Automotive News, February 2019

Aston Martin has achieved annual revenues of more than £1bn for the first time after it achieved a big jump in car sales. It sold 6,441 vehicles in 2018, 26% more than a year earlier, although average selling price was down slightly to £157,000. It is the car manufacturer’s first annual results since becoming a public company following its float in October.

The Warwick-headquartered group has had a bumpy entry to the markets, with its shares down nearly 30% since going public. However, chief executive Dr Andy Palmer said it had been “an outstanding year” for the company, “delivering strong growth, with improving revenues, unit sales and adjusted profits”. Adjusted EBITDA – a measure of operational profitability – was up 20% to £247m.

However, adjusting items of £136m relating to the IPO – including the £61m cost of settling long-term employee incentives – dragged the group’s operating performance down to a statutory pre-tax loss of £68m.

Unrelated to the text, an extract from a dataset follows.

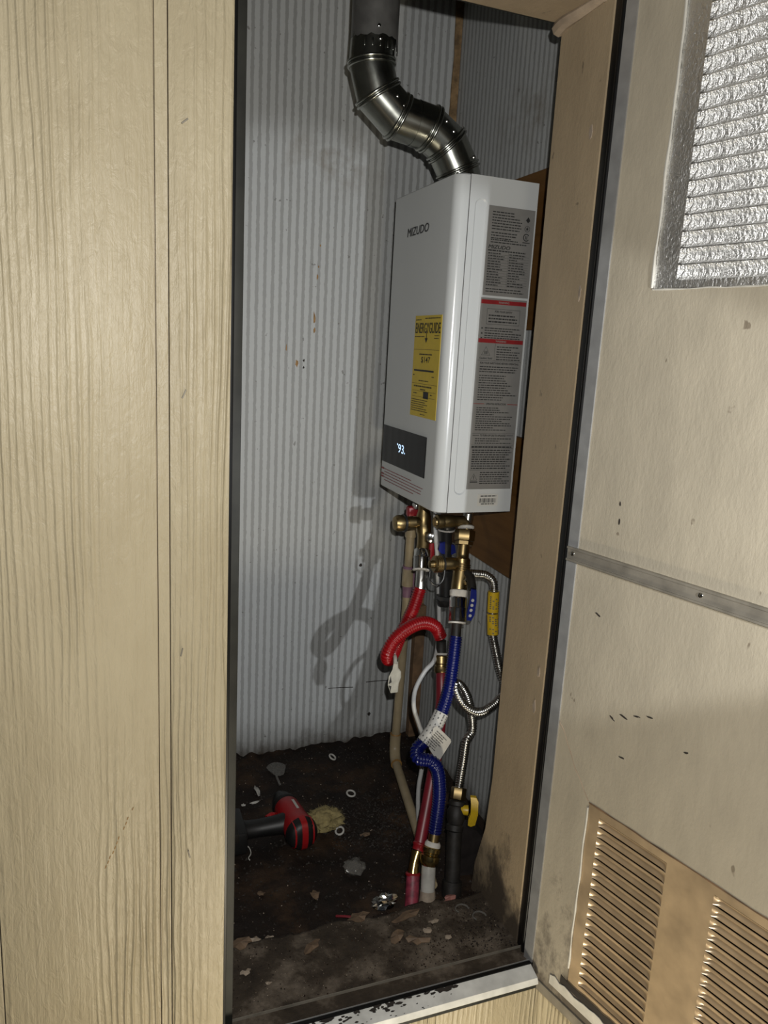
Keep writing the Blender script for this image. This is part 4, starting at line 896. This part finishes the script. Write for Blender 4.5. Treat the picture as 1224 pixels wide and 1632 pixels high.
for p_, ax in (((0.663, 1.549, 0.084), (0.03, 0.06, 1)), ((0.6523, 1.508, 0.0302), (-0.2, -1, 0))):
    MB().lathe(p_, ax, [(0, 0.0128), (0.001, 0.0136), (0.003, 0.0128)], 16).build('glue_ring', 'brownmark', cp_)
MB().tube([(0.652, 1.508, 0.030), (0.624, 1.365, 0.026), (0.603, 1.256, 0.022), (0.572, 1.118, 0.014)], 0.0103, 16).build('floor_run', 'cpvc', cp_)
# --- white cable
wc = MB(); wc.tube([(0.646, 1.385, 0.700), (0.650, 1.385, 0.665), (0.655, 1.387, 0.627), (0.663, 1.389, 0.579), (0.667, 1.392, 0.552), (0.674, 1.394, 0.504), (0.676, 1.39, 0.469), (0.666, 1.36, 0.42), (0.640, 1.315, 0.380), (0.612, 1.300, 0.361), (0.592, 1.296, 0.326), (0.590, 1.294, 0.289), (0.602, 1.292, 0.253), (0.614, 1.290, 0.216), (0.615, 1.288, 0.159), (0.610, 1.287, 0.109), (0.612, 1.286, 0.055), (0.618, 1.284, -0.004)], 0.0046, 10, sm=8)
tag(wc.build('power_cable', 'cable', None, 60, V(0.618, 1.284, 0.0)), 'thin white cable hanging from the heater to the floor', 'cable')
# --- tar sheet by the wall
ts = MB(); ts.prism([(0.628, 1.150, -0.008), (0.626, 1.150, 0.05), (0.632, 1.150, 0.096), (0.652, 1.150, 0.100), (0.676, 1.150, 0.088), (0.692, 1.150, 0.066), (0.690, 1.150, 0.03), (0.682, 1.150, -0.008)], (0.01, 0.022, 0))
tag(ts.build('tar_scrap', 'tar', None, 0, V(0.655, 1.15, 0.0)), 'black tar sheet scrap standing behind the gas pipe', 'scrap')

# ================================================================== THINGS ON THE FLOOR
dl = thing('power_drill', 'red and black cordless drill lying on the dark floor', 'drill', (0.358, 1.365, 0.0))
d0, d1 = V(0.372, 1.290, 0.036), V(0.358, 1.434, 0.033); ax = (d1 - d0).normalized()
m = MB(); m.lathe(d0 + ax * 0.022, ax, [(0, 0.0320), (0.006, 0.0325), (0.022, 0.0300), (0.036, 0.0285), (0.062, 0.0280), (0.090, 0.0270), (0.096, 0.0240)], 28); m.build('motor_housing', 'drillred', dl)
rc = MB(); rc.lathe(d0, ax, [(-0.001, 0.012), (0.001, 0.021), (0.005, 0.0275), (0.012, 0.0310), (0.022, 0.0325), (0.024, 0.0330), (0.026, 0.0318)], 28); rc = rc.build('rear_cap', 'drillblack', dl)
sx_ = ax.cross(V(0, 0, 1)).normalized(); su = sx_.cross(ax)
prof = [(0.026, 0.0340), (0.012, 0.0318), (0.005, 0.0284), (0.001, 0.022), (-0.0022, 0.010), (-0.0026, 0.0)]
def stripe(off, w, half):
    pts = [(t, r) for t, r in prof]; full = pts + [(t, -r) for t, r in pts[::-1][1:]]
    m = MB(); vs = []
    for t, r in full:
        for s_ in (-1, 1): vs.append(d0 + ax * (t + abs(off) * 0.10) + su * (r * half) + sx_ * (off + s_ * w))
    m.add(vs, [(2 * k, 2 * k + 1, 2 * k + 3, 2 * k + 2) for k in range(len(full) - 1)]); return m
stripe(0.0, 0.0062, 0.99).build('cap_stripe', 'drillred', rc)
stripe(-0.0185, 0.0018, 0.80).build('cap_vent_rib', 'drillred', rc); stripe(0.0185, 0.0018, 0.80).build('cap_vent_rib', 'drillred', rc)
m = MB(); m.lathe(d0 + ax * 0.116, ax, [(0, 0.0245), (0.004, 0.0265), (0.010, 0.0265), (0.016, 0.0230), (0.030, 0.0200), (0.034, 0.0130), (0.048, 0.0110)], 24); m.build('chuck', 'drillblack', dl)
m = MB(); t0 = d0 + ax * 0.062 + su * 0.0283 + sx_ * 0.004; m.add([t0, t0 + ax * 0.034, t0 + ax * 0.034 + sx_ * 0.0055 - su * 0.0006, t0 + sx_ * 0.0055 - su * 0.0006], [(0, 1, 2, 3)]); m.build('brand_strip', 'paper', dl, 0)
hd = V(-0.99, 0.06, 0)
m = MB(); hb = d0 + ax * 0.062
m.rings([[hb + hd * t + V(0, 0, dz) + (V(0, 1, 0) * math.cos(q) * ry + V(0, 0, 1) * math.sin(q) * rz) for q in [2 * math.pi * k / 16 for k in range(16)]] for t, ry, rz, dz in ((0.012, 0.024, 0.022, 0), (0.035, 0.021, 0.018, -0.002), (0.070, 0.019, 0.016, -0.004), (0.098, 0.020, 0.017, -0.005), (0.106, 0.024, 0.020, -0.005))]); m.build('grip', 'drillblack', dl)
m = MB(); b0 = hb + hd * 0.106; m.box(b0 + V(-0.052, -0.048, -0.027), b0 + V(0.002, 0.044, 0.020), 0.006); m.build('battery', 'drillblack', dl)
MB().tube([hb + V(-0.034, 0.024, 0.004), hb + V(-0.042, 0.030, 0.002), hb + V(-0.052, 0.026, 0.0)], 0.006, 8, sm=3).build('trigger', 'drillred', dl)
m = MB(); m.box(b0 + V(-0.030, -0.0485, 0.002), b0 + V(-0.016, 0.030, 0.0208), 0.001); m.build('battery_latch', 'rusty', dl)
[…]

Palmer is optimistic about the company’s prospects for 2019, although the company’s board has approved up to £30m of advanced working capital and operating expenses if required to deal with the UK’s exit from Europe.

He said: “Given our progress on the Second Century plan – including completion of our new manufacturing plant at St Athan and our preparations for the DBX, we are confident that Aston Martin Lagonda will deliver another year of growth. “Whilst we are mindful of the uncertain and more challenging external environment, particularly in the UK and Europe, we remain disciplined in our execution and maintain our guidance for financial year 2019, whilst also reconfirming our medium-term objectives.’